Friday security sessions

Two of the Friday sessions I attended were focused on the security. The first was a guru session on SELinux led by Dan Walsh, Red Hat's lead SELinux developer. SELinux is a labeling and enforcement engine developed by the NSA and released to the public. It has developed a reputation among many sysadmins for being a hassle and is often turned off quickly. In addition to Rik Farrow's training session earlier in the week (covered in the LISA 10 blog), Dan's guru session was a chance for admins to learn how to coexist with SELinux.

Dan reviewed the way SELinux labeling works, and how to build SELinux policy by searching for errors in logs and piping the output through the audit2allow program. For example, to find the Booleans that allow the access being denied to an FTP server:

grep ftp /var/log/audit/audit.log | audit2allow

Of course, it's important to be judicious in adding allows. SELinux is an intrusion prevention system, not an intrusion detection system. As a result, it's not very good at alerting you that you've been compromised. One sign is when a process is looking for access that is unusual.

After taking Rik's training last year, and attending Dan's guru session on Friday, I've resolved to enable SELinux on my desktop and laptop. We'll see how it goes.

In the afternoon, Susan Landau gave a talk entitled "Surveillance or Security? The Risks Posed by New Wiretapping Technologies". Unlike most other sessions, this talk was policy-based instead of technical. In the last decade, especially in the United States, wiretapping has been a widely-discussed issue, making the talk very relevant.
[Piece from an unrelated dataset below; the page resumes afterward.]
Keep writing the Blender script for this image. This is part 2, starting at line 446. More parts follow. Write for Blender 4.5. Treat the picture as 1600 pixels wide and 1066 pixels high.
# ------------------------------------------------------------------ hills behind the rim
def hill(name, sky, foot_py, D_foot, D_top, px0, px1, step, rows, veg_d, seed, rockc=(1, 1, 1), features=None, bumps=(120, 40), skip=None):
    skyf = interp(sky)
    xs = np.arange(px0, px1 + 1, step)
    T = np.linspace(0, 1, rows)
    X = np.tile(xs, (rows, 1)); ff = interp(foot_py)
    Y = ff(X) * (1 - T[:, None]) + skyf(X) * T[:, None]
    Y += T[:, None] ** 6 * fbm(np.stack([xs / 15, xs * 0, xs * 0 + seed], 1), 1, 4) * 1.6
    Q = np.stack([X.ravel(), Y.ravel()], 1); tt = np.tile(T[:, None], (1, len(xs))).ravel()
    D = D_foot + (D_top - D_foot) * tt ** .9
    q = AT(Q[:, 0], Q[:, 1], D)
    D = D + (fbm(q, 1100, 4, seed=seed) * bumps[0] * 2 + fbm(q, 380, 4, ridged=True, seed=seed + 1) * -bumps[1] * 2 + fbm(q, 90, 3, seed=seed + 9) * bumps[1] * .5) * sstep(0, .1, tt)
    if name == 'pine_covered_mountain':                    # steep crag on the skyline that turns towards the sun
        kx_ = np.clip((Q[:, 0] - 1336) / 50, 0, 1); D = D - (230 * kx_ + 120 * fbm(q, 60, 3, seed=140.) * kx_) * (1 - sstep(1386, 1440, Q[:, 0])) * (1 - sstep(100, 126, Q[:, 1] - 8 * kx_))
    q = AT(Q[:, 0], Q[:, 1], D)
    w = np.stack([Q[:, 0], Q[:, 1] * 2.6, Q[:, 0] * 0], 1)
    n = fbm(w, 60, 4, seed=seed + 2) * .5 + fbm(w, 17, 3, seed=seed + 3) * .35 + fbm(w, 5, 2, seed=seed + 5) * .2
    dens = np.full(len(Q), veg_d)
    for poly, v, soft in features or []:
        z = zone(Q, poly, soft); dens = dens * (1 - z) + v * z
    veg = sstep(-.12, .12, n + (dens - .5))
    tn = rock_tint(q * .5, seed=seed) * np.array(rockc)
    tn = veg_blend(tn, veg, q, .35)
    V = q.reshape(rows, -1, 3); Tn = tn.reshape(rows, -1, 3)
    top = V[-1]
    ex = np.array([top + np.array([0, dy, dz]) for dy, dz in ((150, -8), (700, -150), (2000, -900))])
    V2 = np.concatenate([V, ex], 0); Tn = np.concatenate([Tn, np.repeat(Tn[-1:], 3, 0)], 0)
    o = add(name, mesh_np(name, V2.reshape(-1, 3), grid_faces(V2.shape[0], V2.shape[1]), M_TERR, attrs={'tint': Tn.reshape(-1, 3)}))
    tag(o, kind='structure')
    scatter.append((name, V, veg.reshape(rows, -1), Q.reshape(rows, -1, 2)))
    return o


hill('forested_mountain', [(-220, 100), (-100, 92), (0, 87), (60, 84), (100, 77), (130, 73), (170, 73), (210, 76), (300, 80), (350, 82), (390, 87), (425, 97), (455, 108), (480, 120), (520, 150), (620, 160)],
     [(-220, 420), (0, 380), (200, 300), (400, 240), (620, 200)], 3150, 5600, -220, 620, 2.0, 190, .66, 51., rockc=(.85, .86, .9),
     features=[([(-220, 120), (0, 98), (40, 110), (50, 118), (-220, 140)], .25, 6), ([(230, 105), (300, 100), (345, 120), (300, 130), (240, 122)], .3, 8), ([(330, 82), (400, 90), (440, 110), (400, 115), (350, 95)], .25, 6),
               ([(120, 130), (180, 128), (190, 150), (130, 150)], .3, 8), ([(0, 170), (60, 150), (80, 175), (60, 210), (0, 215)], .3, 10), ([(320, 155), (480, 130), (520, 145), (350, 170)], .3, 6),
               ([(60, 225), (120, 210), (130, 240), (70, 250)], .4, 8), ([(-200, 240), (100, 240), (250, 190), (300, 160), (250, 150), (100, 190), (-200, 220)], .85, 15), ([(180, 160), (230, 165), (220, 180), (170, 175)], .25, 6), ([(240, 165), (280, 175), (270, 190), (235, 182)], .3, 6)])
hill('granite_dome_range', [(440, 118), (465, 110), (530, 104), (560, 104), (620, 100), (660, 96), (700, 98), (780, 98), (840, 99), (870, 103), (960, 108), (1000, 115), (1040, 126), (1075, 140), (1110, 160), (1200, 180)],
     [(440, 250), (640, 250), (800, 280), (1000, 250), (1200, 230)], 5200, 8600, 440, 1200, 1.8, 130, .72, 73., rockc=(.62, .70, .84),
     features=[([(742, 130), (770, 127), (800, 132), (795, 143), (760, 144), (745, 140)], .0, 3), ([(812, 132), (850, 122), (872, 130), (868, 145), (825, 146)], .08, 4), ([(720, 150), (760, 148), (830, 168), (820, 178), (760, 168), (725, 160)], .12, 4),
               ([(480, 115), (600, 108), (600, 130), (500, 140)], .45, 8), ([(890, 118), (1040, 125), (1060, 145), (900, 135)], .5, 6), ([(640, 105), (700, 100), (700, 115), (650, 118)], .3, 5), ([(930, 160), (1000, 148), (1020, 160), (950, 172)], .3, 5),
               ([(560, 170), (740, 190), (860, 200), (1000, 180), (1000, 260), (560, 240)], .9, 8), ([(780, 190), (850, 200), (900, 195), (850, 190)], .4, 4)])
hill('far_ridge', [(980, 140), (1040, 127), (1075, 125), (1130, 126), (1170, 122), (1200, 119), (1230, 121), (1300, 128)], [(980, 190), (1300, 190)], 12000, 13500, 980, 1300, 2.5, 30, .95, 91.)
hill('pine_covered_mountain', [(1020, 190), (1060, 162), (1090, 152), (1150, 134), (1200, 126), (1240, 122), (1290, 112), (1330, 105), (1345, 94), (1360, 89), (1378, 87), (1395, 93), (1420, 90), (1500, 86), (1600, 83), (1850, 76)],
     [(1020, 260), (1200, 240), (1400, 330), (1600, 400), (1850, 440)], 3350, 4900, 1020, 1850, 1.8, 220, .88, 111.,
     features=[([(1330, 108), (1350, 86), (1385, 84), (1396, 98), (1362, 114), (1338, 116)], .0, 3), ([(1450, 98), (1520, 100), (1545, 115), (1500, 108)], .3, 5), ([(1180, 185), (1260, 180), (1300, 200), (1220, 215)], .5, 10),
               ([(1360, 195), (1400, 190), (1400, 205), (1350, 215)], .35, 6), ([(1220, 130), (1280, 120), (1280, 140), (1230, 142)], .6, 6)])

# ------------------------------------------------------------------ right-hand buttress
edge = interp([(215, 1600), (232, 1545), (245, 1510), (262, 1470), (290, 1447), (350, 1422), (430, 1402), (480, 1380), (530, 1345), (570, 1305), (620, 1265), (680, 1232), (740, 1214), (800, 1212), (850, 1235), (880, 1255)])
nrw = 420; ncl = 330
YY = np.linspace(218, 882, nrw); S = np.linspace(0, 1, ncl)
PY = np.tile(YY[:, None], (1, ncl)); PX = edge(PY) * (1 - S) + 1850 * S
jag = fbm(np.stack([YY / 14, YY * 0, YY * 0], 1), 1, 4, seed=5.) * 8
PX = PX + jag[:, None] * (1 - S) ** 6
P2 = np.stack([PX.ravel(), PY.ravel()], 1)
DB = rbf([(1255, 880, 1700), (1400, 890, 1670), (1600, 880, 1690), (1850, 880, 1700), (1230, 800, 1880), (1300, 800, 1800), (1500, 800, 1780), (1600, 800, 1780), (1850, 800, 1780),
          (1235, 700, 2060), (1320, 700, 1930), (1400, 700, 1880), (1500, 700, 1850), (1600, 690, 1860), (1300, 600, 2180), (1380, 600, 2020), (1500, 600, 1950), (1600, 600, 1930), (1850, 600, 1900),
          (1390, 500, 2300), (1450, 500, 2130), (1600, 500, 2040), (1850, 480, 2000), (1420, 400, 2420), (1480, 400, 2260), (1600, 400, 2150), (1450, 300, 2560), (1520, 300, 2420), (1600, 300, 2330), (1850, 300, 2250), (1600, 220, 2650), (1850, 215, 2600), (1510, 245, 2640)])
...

Susan began with a discussion of the challenges imposed on wiretapping mobile phones compared to their wireline counterparts. Wiretapping began almost as soon as the first telegraph lines were strung. General J.E.B. Stuart used wiretapping to learn the movements of opposing armies during the Civil War. Law enforcement use began in earnest during the Prohibition Era.

Relevant laws and judicial rulings from the 20th century were presented as a base to discuss the last 20 years, when wiretapping has been most prevalent. The Communications Assistance for Law Enforcement Act (CALEA) greatly expanded the scope of wiretapping in the U.S., including a requirement that phone switching equipment have wiretap support built in.

As international fiber lines were built in the 1990s, it changed the way many foreign-to-foreign calls were routed, bringing them through the United States. The Foreign Intelligence Surveillance Act (FISA) did not require a warrant for wiretap when one end of the communication was outside the United States, so the NSA lobbied to have this extended to fiber.

Sold initially to aid in kidnapping investigations and later in anti-terrorism efforts, wiretaps have been broadly used (though still, perhaps, not as widely used as during J. Edgar Hoover's tenure as the FBI Director). Simply understanding the transactional history of phone calls has led to the capture of Khalid Sheikh Mohammed and the London subway bombers. The U.S. Marshals, by locating suspects' mobile phones, have been able to reduce apprehension times from 42 days to 2 days.

These benefits don't mean that wiretaps are unequivocally good. Building wiretapping support into infrastructure exposes tapping capability to parties who can compromise the equipment, and reduces the cost of collection such that overcollection becomes a civil liberties concern. Although Susan says the real national security threats are cyberexploitation, she maintains that it's important for freedom, especially press freedom, remain unrestricted.